Agency must file cases seeking civil penalties for securities fraud within five years of the alleged incident
The Securities and Exchange Commission must file cases seeking civil penalties for securities fraud within five years of the alleged incident, the Supreme Court ruled last Wednesday.
That is potentially bad news for an agency already strapped for cash and facing further belt-tightening as automatic government spending cuts take effect.
The decision will put a premium on quick action by the SEC's Division of Enforcement, particularly if it is considering cases related to the 2008 financial crisis.
"SCRAMBLING' LIKELY
“It could put stress on the enforcement process,” said Jay Baris, a partner at Morrison & Foerster LLP. “It's certainly going to set the SEC scrambling to beat the clock in enforcement cases.”
The high court unanimously held that the statute-of-limitations' “five- year clock begins to tick when the fraud occurs, not when it is discovered.”
In the case, the SEC brought an action against Gabelli Funds LLC, which is an investment adviser to the Gabelli Global Growth Fund. The SEC alleged that from 1999 through 2002, the fund company allowed Headstart Advisers Ltd. to use market-timing techniques in exchange for Headstart investing in a hedge fund run by Gabelli Funds.

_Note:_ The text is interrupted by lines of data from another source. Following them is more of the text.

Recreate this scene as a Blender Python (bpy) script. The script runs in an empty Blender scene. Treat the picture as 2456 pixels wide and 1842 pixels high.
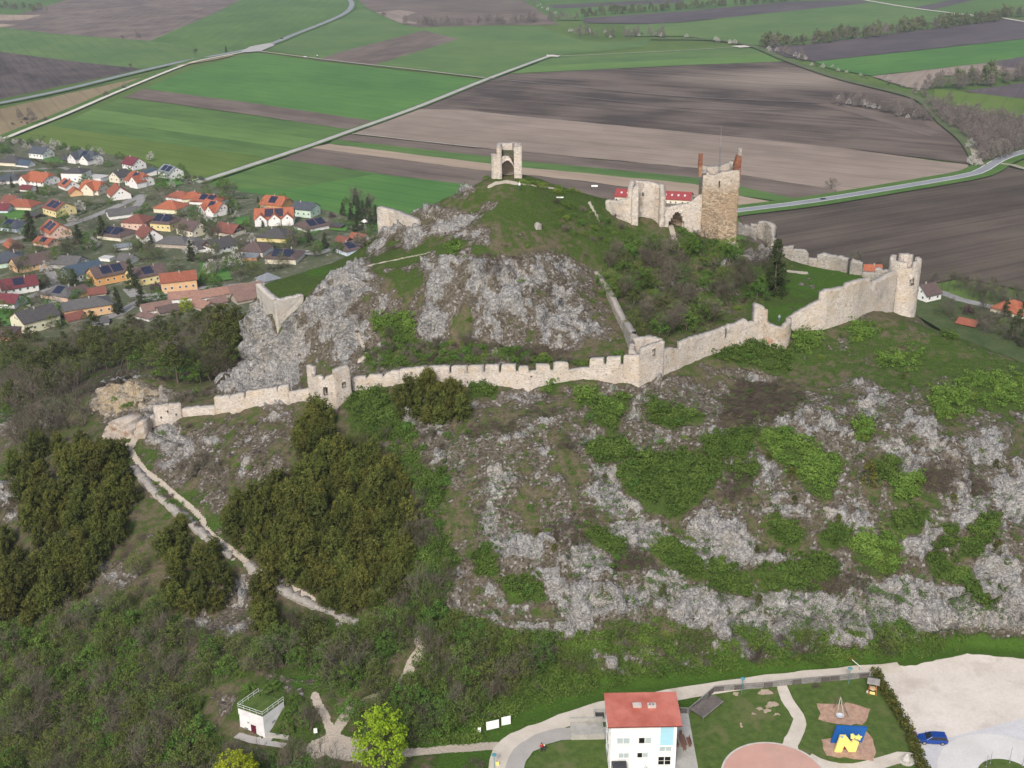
import bpy, math, random
import numpy as np
from mathutils import Vector, Matrix
from mathutils.geometry import delaunay_2d_cdt
# --- camera, light
sc = bpy.context.scene
col = sc.collection
F = 2750.0; CX = 1228.0; CY = 921.0; PITCH = math.radians(22.9); ROLL = math.radians(-1.1); CAMZ = 190.0
cam_d = bpy.data.cameras.new('camera'); cam = bpy.data.objects.new('camera', cam_d); col.objects.link(cam)
cam_d.sensor_width = 36.0; cam_d.lens = F / 2456.0 * 36.0; cam_d.clip_end = 20000; cam_d.clip_start = 1
RM = Matrix.Rotation(math.pi / 2 - PITCH, 3, 'X') @ Matrix.Rotation(ROLL, 3, 'Z')
cam.matrix_world = Matrix.Translation((0, 0, CAMZ)) @ RM.to_4x4()
sc.camera = cam
SUN_EL = math.radians(42); SUN_AZ = math.radians(194)      # azimuth clockwise from +Y
w = bpy.data.worlds.new("World"); sc.world = w; w.use_nodes = True
wn = w.node_tree.nodes; wl = w.node_tree.links
bg = wn.get('Background') or wn.new('ShaderNodeBackground')
sky = wn.new('ShaderNodeTexSky'); sky.sky_type = 'NISHITA'; sky.sun_disc = False
sky.sun_elevation = SUN_EL; sky.sun_rotation = SUN_AZ; sky.dust_density = 4.0; sky.air_density = 1.0; sky.ozone_density = 0.6
wl.new(sky.outputs[0], bg.inputs[0]); bg.inputs[1].default_value = 0.088
sun_d = bpy.data.lights.new('sun', 'SUN'); sun_d.energy = 1.5; sun_d.angle = math.radians(10); sun_d.color = (1.0, 0.96, 0.9)
sun = bpy.data.objects.new('sun', sun_d); col.objects.link(sun)
sdir = Vector((math.sin(SUN_AZ) * math.cos(SUN_EL), math.cos(SUN_AZ) * math.cos(SUN_EL), math.sin(SUN_EL)))
sun.rotation_euler = (-sdir).to_track_quat('-Z', 'Y').to_euler(); sun.location = (0, 0, 400)
vs = sc.view_settings; vs.view_transform = 'Standard'; vs.look = 'None'; vs.gamma = 1; vs.use_curve_mapping = False
vs.exposure = 0.95
sc.cycles.max_bounces = 6; sc.cycles.diffuse_bounces = 3; sc.cycles.glossy_bounces = 2; sc.cycles.transmission_bounces = 2
sc.cycles.volume_bounces = 0; sc.cycles.transparent_max_bounces = 6
RNP = np.array(RM)
def raydirs(u, v):
 u = np.asarray(u, float); v = np.asarray(v, float)
 d = np.stack([(u - CX) / F, -(v - CY) / F, -np.ones_like(u)], -1)
 return d @ RNP.T
def G(u, v, z=0.0):                       # point at height z seen at photo pixel (u, v)
 d = raydirs(u, v); t = (z - CAMZ) / d[..., 2]
 return np.array([d[..., 0] * t, d[..., 1] * t, z + 0 * t]).T if np.ndim(u) else np.array([d[0] * t, d[1] * t, z])
def ZT(u, v, y):                          # (x, z) of the ray through the pixel where it reaches depth y
 d = raydirs(u, v); t = y / d[1]
 return d[0] * t, CAMZ + d[2] * t
def proj(x, y, z):
 p = np.stack([x, y, z - CAMZ], -1) @ RNP
 return CX + F * p[..., 0] / -p[..., 2], CY - F * p[..., 1] / -p[..., 2]
# --- noise
_rs = np.random.RandomState(7)
_perm = _rs.permutation(4096)
_grad = _rs.normal(size=(4096, 3)); _grad /= np.linalg.norm(_grad, axis=1)[:, None]
def perlin(x, y, z=None):
 if z is None: z = np.zeros_like(x)
 xi = np.floor(x).astype(np.int64); yi = np.floor(y).astype(np.int64); zi = np.floor(z).astype(np.int64)
 xf = x - xi; yf = y - yi; zf = z - zi
 u = xf * xf * (3 - 2 * xf); v = yf * yf * (3 - 2 * yf); ww = zf * zf * (3 - 2 * zf)
 r = 0
 for a in (0, 1):
  for b in (0, 1):
   for c in (0, 1):
    g = _grad[_perm[(_perm[(_perm[(xi + a) & 4095] + yi + b) & 4095] + zi + c) & 4095]]
    d = g[..., 0] * (xf - a) + g[..., 1] * (yf - b) + g[..., 2] * (zf - c)
    r = r + d * (u if a else 1 - u) * (v if b else 1 - v) * (ww if c else 1 - ww)
 return r
def fbm(x, y, z=None, o=4, s=1.0):
 r = 0; a = 1.0; f = 1.0 / s
 for i in range(o):
  r = r + a * perlin(x * f + 13.7 * i, y * f + 5.1 * i, None if z is None else z * f)
  a *= .5; f *= 2.03
 return r
def sstep(a, b, x):
 t = np.clip((x - a) / (b - a), 0, 1); return t * t * (3 - 2 * t)
# --- terrain height field
CP = []
def cp(*rows):
 for u, v, z in rows:
  CP.append(tuple(G(u, v, z)))
cp((-150, 2050, 50), (300, 2050, 58), (700, 2050, 64), (1228, 2050, 65), (1900, 2050, 65), (2700, 2050, 65))
cp((0, 1842, 52), (-250, 1842, 44), (300, 1842, 58), (560, 1842, 63.5), (850, 1810, 65), (640, 1778, 65), (560, 1768, 64.9), (563, 1745, 65.2), (600, 1768, 65), (1200, 1760, 65.2), (1000, 1780, 65.4), (2700, 1842, 65), (2700, 1600, 66))
cp((1500, 1640, 65.4), (1800, 1615, 65.4), (2100, 1590, 65.4), (1250, 1700, 65.6), (1120, 1740, 65.6))
cp((620, 1660, 69.4), (690, 1665, 69.4), (560, 1690, 67.5), (720, 1725, 67), (700, 1780, 65.3), (620, 1600, 70.5), (880, 1700, 66.3), (860, 1600, 69), (1000, 1600, 69.3), (1000, 1700, 66.3))
cp((1100, 1560, 70), (1400, 1575, 68.5), (1700, 1565, 68), (1950, 1558, 67.5), (2200, 1545, 66.5), (2330, 1530, 67.5), (2456, 1530, 68), (2700, 1520, 68))
cp((1100, 1480, 74.5), (1500, 1515, 72), (1800, 1500, 72), (2100, 1490, 71), (2456, 1480, 71.5), (1300, 1520, 71.5))
cp((1300, 1430, 77), (1500, 1420, 77.5), (1800, 1400, 78), (2100, 1400, 77), (2456, 1400, 76.5), (2700, 1400, 74))
for u in (1150, 1350, 1550, 1750, 1950, 2150):
 cp((u, 1300, 83 - (u > 2100) * .8), (u, 1200, 87.5 - (u > 2100)), (u, 1100, 92 - (u > 2100) * 1.2), (u, 1000, 96 - (u > 2100) * 1.5))
cp((2300, 1250, 84.5), (2300, 1100, 90), (2300, 1000, 93), (2300, 900, 96), (2456, 1280, 81.5), (2456, 1100, 88), (2456, 950, 93), (2700, 1280, 79), (2700, 1050, 86))
cp((300, 1045, 82.5), (366, 1022, 84.5), (518, 994, 87), (695, 966, 90.5), (849, 940, 93.3), (925, 928, 95), (1083, 918, 97.2), (1200, 930, 98), (1400, 912, 99), (1540, 912, 100),
 (1667, 865, 100.6), (1745, 840, 101), (1826, 822, 101), (1886, 797, 101), (1976, 789, 100.6), (2053, 764, 101), (2138, 752, 101.6))
cp((2000, 850, 98), (1900, 900, 96), (2100, 850, 97.3), (1750, 940, 95.5), (2200, 860, 97))
for (u, v, z) in ((2205, 768, 101), (2300, 800, 99.4), (2380, 830, 98), (2456, 860, 96), (2600, 930, 90)):
 p = G(u, v, z); CP.append(tuple(p))
 CP.append((p[0] + 3, p[1] + 9, z - 5)); CP.append((p[0] + 22, p[1] + 55, z - 55)); CP.append((p[0] + 50, p[1] + 120, 0))
cp((310, 1080, 81), (340, 1130, 79), (450, 1230, 76), (530, 1340, 73.5), (620, 1400, 72), (720, 1450, 70.6), (850, 1490, 69.5))
cp((480, 1080, 83), (600, 1100, 84), (800, 1080, 88), (1000, 1080, 91), (700, 1250, 79), (850, 1250, 81), (1000, 1200, 86.5), (1000, 1300, 82), (1000, 1400, 77.5), (850, 1380, 75), (950, 1490, 72), (700, 1020, 88.5), (900, 1000, 92))
cp((200, 1200, 75), (0, 1200, 67), (0, 1050, 63), (150, 1060, 75), (100, 1300, 70), (300, 1300, 73), (0, 1400, 62), (300, 1430, 69), (0, 1600, 57), (300, 1600, 63), (500, 1500, 69), (450, 1650, 66), (-250, 1600, 48), (-250, 1300, 52), (-250, 1100, 40), (160, 1500, 63))
cp((300, 1000, 79), (240, 1000, 78), (355, 985, 80), (210, 985, 77), (235, 912, 85), (300, 902, 86.5), (360, 898, 86), (200, 935, 79), (150, 945, 72), (100, 985, 67), (420, 920, 83))
cp((430, 965, 86), (600, 945, 89), (480, 915, 82), (450, 880, 76), (520, 905, 82), (540, 930, 87))
cp((0, 900, 38), (0, 1000, 56), (150, 900, 50), (300, 860, 52), (400, 800, 26), (200, 820, 18), (0, 820, 12), (520, 800, 22), (-250, 950, 20), (450, 840, 50), (560, 840, 45))
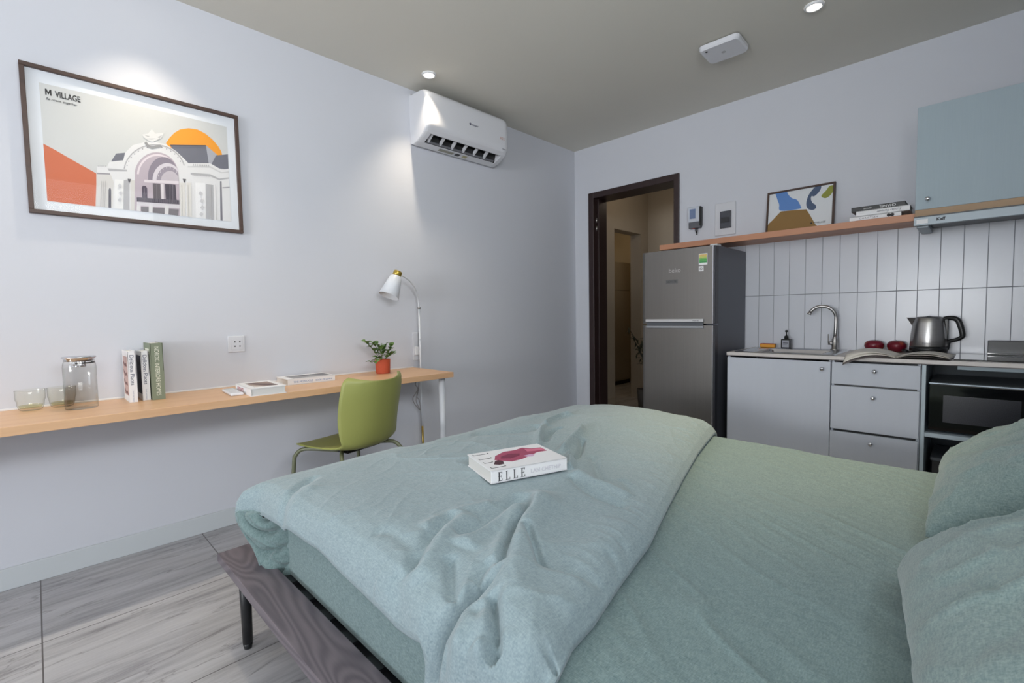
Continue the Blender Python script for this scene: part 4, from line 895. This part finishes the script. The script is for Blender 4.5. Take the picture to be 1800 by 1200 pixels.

No other participant in the Gabelli fund was allowed to use market timing. Headstart achieved returns of up to 185%, while the return for other long-term investors was less than -24%.
Gabelli argued that by filing its case in 2008, six years after the last alleged fraud incident, the SEC had violated the statute of limitations.
A federal court ruled in favor of Gabelli. The 2nd U.S. Circuit Court of Appeals reversed that decision.
But the Supreme Court reversed the appeals court's decision, holding the SEC to a higher “discovery” standard when seeking civil penalties for fraud than that to which it holds an individual fraud victim seeking compensation.
“The SEC, for example, is not like an individual victim who relies on apparent injury to learn of a wrong,” Chief Justice John Roberts Jr. wrote for the majority. “Unlike the private party who has no reason to suspect fraud, the SEC's very purpose is to root it out, and it has many legal tools at hand to aid in that pursuit.”
The ruling means that potential defendants in SEC cases won't have to look over their shoulders indefinitely.
“I'm pleased that, as the court noted, there will now be finality,” said Eugene Goldman, a partner at McDermott Will & Emery LLP and a former SEC prosecutor. “We will not have clients hounded eight, nine, 10 years after the alleged fraud took place.”
Although the enforcement clock is ticking particularly quickly this year on potential cases involving fraud related to the 2008 financial crisis, the SEC maintains that the ruling won't limit its ability to go after securities law violators.
SEC spokesman John Nester noted that the five-year limit doesn't prevent the commission from forcing companies to return illegal profits to investors or throwing a financial executive out of the industry.
FINANCIAL PENALTIES?
“We are reviewing the decision, but we do not expect an immediate impact on our ability to successfully hold violators accountable for their misconduct,” he said in a statement. “The court also left open whether the SEC can pursue financial penalties after five years when violators have taken steps to conceal their illegal conduct, such as submitting false information in a commission filing.”
Nonetheless, if the SEC is considering financial crisis cases, deadlines are creeping closer.
“Now is the time to do it,” Mr. Baris said.
In another securities case, the Supreme Court ruled 6-3 that plaintiffs don't have to prove that an alleged securities fraud affected the value of an investment before the complaint is certified as a class action.